| I'm going to have to disagree. 1. Drivers want to have passengers close by for pickup. Passengers want to have drivers close by for pickup. The more drivers, the quicker passengers will get picked up, the more passengers will use the service, and the more drivers will use the service. 2. In addition, UberPool/Lift Line have obvious and strong network effects. Sharing a ride is only possible with a large number of users. The more rides that can be shared, the cheaper the rides can be. In both these ways, additional passengers do add value to other passengers. These services are really just curated marketplaces of drivers and passengers. Uber has its driver/passenger marketplace, Lyft has its marketplace. It's tough to replicate the power of these marketplaces, just as its tough to replicate the marketplace power of Craigslist or eBay. You need a substantial amount of both buyers and sellers for the service to be worth anything. If Doritos was not yet in Canada, they could provide value immediately by selling Doritos in one 7/11 shop, no problem. For Uber to expand to Canada, they would need a minimum number of drivers and passengers in a given geographic area. |
For example, a hotel chain is more valuable if it has a global presence because it can leverage that to create customer loyalty. That is not a network effect. To the consumer, it does not matter how many people use those hotels. They could be completely empty for all they care, they just want a room for a competitive rate.
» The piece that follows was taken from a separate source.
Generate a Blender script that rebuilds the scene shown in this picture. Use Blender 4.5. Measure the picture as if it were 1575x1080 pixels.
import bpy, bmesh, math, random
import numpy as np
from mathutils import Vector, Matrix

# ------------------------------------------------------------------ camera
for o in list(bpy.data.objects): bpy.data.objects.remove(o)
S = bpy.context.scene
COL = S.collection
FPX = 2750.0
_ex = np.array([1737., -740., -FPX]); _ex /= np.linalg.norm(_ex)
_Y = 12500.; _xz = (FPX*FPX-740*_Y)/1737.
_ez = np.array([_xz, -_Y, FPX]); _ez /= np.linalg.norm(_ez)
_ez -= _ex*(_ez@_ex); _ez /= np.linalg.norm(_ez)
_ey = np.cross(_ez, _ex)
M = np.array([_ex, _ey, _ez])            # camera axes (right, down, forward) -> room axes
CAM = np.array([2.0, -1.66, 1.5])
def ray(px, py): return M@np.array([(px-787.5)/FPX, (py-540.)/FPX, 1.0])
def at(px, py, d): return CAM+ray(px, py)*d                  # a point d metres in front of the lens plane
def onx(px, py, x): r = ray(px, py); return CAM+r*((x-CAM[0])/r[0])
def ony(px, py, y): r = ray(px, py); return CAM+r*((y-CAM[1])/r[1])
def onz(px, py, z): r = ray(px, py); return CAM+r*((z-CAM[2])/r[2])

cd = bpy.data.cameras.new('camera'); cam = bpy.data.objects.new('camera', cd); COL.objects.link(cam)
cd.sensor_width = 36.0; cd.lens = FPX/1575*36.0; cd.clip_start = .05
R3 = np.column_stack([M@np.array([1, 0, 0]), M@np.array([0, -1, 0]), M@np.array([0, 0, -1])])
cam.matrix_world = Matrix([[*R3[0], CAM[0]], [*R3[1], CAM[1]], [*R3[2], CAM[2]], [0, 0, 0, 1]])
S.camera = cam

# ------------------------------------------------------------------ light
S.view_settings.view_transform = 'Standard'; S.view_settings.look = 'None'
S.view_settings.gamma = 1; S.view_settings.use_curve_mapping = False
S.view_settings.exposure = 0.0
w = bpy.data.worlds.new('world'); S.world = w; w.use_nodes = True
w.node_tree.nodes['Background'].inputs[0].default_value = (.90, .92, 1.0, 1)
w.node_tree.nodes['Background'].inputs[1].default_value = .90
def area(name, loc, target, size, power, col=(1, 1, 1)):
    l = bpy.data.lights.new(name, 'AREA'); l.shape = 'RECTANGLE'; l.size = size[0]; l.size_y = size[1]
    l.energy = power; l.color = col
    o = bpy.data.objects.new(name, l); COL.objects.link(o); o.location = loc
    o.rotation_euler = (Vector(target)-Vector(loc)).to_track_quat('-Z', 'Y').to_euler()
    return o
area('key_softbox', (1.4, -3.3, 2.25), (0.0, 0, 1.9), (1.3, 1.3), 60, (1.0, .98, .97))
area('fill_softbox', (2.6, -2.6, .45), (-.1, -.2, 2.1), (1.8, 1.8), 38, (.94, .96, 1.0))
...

More efficiency through higher utilization (more passengers lowers the cost of pooled rides) is a classic example of economy of scale.
There are counter-examples to your "Uber expand to Canada" argument. For instance, a mobile provider is not going to be very successful in a market until they have coverage across the area of that market. Nobody would say that a mobile provider has a network effect because they have invested in build-out.